Jaws became a smash when Universal opened it in June 1975, going on to earn around $260m, which equates to roughly $1.5bn factoring in inflation. A 50th anniversary re-release opened last month in second place on $8.2m. Jaws earned three Oscars for sound, editing, and John Williams’ score, and screens at Toronto International Film Festival on September 13.
Spielberg made his remarks after a performance of excerpts from the score by the Hollywood Scoring Studio Orchestra, two of whom took part in the original recording.

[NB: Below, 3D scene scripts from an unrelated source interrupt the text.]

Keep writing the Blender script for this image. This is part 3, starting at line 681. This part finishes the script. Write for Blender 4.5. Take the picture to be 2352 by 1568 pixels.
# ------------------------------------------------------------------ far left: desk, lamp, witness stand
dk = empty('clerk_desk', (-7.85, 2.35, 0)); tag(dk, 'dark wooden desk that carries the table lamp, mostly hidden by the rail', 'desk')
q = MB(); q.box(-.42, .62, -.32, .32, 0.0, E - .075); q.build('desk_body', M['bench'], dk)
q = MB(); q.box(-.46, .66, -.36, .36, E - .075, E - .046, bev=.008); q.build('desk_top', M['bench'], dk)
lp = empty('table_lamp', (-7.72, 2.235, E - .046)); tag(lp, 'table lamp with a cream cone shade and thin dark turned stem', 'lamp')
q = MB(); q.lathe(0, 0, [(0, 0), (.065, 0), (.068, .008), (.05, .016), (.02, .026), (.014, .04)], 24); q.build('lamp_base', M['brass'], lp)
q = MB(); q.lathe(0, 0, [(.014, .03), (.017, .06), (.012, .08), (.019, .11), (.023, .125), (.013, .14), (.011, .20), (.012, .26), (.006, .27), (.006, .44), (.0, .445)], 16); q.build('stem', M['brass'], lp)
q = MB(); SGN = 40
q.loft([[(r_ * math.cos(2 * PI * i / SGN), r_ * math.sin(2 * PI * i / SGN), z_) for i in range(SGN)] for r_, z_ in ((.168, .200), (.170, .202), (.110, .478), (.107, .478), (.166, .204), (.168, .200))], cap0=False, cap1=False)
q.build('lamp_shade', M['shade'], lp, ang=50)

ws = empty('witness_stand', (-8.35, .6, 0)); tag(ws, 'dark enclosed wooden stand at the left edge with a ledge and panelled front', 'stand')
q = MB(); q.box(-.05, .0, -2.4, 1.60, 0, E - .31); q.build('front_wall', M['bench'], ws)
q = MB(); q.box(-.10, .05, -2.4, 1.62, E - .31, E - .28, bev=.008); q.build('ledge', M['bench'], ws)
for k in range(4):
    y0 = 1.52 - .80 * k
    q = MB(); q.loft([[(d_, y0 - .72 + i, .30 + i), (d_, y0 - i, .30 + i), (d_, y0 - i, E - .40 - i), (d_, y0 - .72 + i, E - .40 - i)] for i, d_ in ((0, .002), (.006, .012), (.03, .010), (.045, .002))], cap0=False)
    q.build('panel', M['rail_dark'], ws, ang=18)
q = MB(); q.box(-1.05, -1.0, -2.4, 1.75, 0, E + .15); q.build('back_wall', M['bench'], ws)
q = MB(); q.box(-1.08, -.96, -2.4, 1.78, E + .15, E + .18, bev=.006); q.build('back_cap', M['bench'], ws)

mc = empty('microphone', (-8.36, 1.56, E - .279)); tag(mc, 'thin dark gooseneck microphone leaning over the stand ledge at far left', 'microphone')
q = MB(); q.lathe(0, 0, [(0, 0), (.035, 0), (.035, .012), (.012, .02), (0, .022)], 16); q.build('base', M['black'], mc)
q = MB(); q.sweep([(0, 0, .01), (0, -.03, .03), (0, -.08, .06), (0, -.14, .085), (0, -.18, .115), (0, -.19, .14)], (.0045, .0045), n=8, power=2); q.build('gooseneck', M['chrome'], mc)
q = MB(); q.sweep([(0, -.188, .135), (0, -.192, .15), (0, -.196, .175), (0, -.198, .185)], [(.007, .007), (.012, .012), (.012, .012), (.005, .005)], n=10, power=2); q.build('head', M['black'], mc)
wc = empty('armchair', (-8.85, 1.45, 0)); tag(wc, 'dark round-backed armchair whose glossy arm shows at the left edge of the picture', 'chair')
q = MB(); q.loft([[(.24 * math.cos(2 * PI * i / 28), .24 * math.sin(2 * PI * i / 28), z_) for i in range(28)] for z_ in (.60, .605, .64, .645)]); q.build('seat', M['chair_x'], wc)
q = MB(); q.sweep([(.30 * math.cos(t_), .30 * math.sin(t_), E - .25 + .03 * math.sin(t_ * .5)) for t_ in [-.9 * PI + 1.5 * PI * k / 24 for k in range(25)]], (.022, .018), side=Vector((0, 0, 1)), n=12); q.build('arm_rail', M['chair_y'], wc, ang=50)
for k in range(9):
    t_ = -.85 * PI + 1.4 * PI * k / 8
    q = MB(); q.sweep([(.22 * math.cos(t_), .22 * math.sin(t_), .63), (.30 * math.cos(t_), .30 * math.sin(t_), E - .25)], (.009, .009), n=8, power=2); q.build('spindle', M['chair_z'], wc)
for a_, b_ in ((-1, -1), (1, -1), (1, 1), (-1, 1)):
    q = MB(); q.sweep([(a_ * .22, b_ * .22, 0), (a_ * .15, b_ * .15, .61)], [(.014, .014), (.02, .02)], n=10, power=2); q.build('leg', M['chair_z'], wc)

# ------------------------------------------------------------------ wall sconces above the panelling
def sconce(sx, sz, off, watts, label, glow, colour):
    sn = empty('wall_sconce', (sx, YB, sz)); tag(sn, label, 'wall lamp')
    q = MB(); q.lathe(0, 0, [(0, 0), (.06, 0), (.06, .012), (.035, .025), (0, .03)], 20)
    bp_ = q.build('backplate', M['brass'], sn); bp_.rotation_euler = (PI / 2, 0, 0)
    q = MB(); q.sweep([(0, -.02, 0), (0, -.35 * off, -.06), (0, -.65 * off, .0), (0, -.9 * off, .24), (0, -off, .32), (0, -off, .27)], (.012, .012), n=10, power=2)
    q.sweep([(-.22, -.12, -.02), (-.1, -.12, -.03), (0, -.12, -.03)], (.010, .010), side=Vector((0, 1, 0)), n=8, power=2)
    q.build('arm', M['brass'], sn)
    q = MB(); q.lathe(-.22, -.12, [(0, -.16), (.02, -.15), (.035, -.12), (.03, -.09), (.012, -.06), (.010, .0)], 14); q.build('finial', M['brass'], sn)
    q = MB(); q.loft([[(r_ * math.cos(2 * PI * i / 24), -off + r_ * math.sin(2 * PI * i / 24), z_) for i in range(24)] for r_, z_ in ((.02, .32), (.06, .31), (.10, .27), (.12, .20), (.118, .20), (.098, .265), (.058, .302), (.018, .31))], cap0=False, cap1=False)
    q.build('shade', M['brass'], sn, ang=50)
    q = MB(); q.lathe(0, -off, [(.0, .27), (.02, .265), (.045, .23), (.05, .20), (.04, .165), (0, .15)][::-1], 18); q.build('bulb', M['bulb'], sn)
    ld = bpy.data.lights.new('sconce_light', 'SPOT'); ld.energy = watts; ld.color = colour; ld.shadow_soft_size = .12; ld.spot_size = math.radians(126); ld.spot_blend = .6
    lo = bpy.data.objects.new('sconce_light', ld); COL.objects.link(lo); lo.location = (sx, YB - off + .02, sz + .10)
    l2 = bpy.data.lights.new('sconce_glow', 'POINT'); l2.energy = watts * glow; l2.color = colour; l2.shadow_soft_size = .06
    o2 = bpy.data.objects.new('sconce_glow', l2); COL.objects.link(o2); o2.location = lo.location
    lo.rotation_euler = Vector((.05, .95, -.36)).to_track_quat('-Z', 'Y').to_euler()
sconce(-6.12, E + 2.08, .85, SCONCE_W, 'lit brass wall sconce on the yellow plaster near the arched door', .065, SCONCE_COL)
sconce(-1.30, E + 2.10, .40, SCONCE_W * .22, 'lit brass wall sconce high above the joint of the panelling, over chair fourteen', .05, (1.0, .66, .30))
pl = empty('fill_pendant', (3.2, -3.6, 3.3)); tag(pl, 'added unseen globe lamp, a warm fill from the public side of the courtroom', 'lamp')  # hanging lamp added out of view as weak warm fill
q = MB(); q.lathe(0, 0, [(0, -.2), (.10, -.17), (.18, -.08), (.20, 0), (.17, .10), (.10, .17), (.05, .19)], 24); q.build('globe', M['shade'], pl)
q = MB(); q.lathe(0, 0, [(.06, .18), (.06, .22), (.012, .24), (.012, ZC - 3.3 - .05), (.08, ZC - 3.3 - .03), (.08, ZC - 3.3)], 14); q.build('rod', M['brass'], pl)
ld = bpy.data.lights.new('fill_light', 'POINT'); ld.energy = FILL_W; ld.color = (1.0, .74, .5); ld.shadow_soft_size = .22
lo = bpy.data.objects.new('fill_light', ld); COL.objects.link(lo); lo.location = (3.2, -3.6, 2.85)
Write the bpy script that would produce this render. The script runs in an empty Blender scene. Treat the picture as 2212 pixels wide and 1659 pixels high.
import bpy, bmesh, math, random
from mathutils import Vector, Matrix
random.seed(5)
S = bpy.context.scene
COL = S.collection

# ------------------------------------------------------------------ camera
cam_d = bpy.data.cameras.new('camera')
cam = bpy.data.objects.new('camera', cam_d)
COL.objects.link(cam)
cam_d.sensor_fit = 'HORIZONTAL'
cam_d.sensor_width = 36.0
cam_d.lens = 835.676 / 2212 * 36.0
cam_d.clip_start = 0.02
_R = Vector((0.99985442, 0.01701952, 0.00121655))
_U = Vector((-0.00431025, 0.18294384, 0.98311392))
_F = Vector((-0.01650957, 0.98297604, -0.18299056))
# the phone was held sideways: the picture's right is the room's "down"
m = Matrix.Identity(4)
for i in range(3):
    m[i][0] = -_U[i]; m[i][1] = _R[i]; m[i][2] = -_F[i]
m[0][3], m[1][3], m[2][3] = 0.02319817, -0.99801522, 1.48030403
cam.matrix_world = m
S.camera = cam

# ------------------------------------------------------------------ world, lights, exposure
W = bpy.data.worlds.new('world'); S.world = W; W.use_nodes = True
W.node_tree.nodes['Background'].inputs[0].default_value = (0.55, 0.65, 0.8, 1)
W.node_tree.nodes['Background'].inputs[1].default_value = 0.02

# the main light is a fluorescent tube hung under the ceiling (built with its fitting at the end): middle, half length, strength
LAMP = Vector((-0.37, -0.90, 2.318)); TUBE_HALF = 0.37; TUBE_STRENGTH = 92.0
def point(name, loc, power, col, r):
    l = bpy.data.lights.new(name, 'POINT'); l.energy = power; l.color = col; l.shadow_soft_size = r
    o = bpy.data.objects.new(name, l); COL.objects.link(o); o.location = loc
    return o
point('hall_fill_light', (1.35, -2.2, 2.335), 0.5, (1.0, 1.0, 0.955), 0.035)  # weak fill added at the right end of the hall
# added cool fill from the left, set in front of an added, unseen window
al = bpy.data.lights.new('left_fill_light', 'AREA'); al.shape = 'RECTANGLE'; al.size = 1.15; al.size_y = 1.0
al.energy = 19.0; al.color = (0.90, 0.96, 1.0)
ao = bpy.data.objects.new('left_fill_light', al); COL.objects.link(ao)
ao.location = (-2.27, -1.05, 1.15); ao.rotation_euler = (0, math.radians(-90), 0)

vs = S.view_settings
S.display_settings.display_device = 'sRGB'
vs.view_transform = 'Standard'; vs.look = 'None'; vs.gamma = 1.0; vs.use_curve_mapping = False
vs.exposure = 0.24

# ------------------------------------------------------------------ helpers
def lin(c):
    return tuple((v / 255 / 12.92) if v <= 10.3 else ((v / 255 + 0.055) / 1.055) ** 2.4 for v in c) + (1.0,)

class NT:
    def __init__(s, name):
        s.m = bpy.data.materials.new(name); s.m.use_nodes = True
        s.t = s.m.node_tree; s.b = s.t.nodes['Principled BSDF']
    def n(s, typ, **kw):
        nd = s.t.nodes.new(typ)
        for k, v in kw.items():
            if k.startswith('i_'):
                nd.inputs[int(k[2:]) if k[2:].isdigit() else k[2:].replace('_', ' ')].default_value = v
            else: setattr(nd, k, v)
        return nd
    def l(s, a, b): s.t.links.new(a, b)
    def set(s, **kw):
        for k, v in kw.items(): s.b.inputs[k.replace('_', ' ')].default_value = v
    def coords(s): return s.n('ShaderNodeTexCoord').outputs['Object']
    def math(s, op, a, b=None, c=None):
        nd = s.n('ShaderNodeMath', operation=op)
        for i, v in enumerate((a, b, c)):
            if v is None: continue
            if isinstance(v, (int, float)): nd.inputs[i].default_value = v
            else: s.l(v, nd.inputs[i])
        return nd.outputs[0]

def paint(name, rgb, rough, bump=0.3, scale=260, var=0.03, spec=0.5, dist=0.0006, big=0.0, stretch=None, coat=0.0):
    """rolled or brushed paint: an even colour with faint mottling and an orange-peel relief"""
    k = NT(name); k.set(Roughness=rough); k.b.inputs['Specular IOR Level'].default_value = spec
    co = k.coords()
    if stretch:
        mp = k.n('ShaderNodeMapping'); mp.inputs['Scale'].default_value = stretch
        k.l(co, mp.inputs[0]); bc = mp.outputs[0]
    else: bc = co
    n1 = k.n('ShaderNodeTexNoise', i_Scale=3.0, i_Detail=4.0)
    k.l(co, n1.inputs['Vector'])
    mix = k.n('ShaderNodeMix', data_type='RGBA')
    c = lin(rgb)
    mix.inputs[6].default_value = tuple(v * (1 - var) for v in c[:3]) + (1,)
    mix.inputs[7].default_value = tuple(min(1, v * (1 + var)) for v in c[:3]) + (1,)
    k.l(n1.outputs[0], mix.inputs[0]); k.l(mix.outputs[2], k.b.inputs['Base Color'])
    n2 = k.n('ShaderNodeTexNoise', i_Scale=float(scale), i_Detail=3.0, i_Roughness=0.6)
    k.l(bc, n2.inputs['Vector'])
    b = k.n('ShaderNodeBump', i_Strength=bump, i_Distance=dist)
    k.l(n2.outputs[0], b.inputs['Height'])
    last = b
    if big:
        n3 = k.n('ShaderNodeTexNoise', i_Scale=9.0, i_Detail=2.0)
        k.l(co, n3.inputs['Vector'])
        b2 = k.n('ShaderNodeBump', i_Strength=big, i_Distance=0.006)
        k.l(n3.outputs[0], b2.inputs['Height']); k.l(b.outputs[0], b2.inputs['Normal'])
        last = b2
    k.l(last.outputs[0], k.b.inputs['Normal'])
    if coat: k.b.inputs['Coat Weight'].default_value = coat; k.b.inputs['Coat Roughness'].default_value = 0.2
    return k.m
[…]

He believes that had Jaws not become a commercial hit, he would not have been able to make his next feature, Close Encounters Of The Third Kind, for Columbia Pictures. The sci-fi hit opened in November 1977 and grossed around $307m worldwide, or roughly $1.6bn in today’s terms. Spielberg was on his way to becoming a legend.
’Jaws: The Exhibition’ opens on September 14 and features original posters from around the world, annotated pages from the original screenplay, sketches, shark models, and the original buoy that actress/stuntwoman Susan Backlinie desperately clings on to as the shark’s first victim.
The fourth model of the shark, named Bruce after Spielberg’s longtime lawyer Bruce Ramer, hangs above the escalators as a permanent exhibit at the museum.